Personal vs professional experience
My personal experience as a counsellor working with many clients over the past years has given me lots of exposure. Yet nothing, not the training nor the experience has really prepared me for what life had in store for me on my journey with the grief of losing my child.
Grief is a lonely path to walk and many of the ‘not-so-nice’ moments and feelings are left unshared because people don’t know how to handle me and react with silence or have distanced themselves. I don’t know how to be with myself when uncontrollable frustration and anger sets in or unbearable sadness renders me incapable. I watch silently as I crumble in self-destructive thoughts.
Emotions
When I’m angry or frustrated I can easily find things to project my anger towards. There are plenty of things that annoy me and sometimes unfortunately even the people closest to me are in the line of fire of my projection.

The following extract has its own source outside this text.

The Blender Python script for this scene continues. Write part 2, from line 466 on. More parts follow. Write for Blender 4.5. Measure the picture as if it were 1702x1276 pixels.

It is not about them or the things they do or say that annoys me; it is just difficult right now in this very moment. It doesn’t matter if you don’t know what to say, it is being there that counts. Your support and understanding is needed. I know I ask a lot as I even if I don’t understand myself at times.
Cut in half
I feel emotionally cut in half, carrying a double edge sword: One side being happy for the twin that I have with me in physical form, the other side being ripped apart by grief and loss for the twin that I lost, the one that will never grow up with us. She was so small and her image will remain edged in my memory as I held her helpless little body in my arms for the first and only time.
The tears are shed in private. I usually keep to myself when I’m sad. That is most likely the reason why people think ‘I’m fine’. It is as if I can see them sigh in relief as they don’t have to deal with the uncontrollable reality of their own relationship with grief.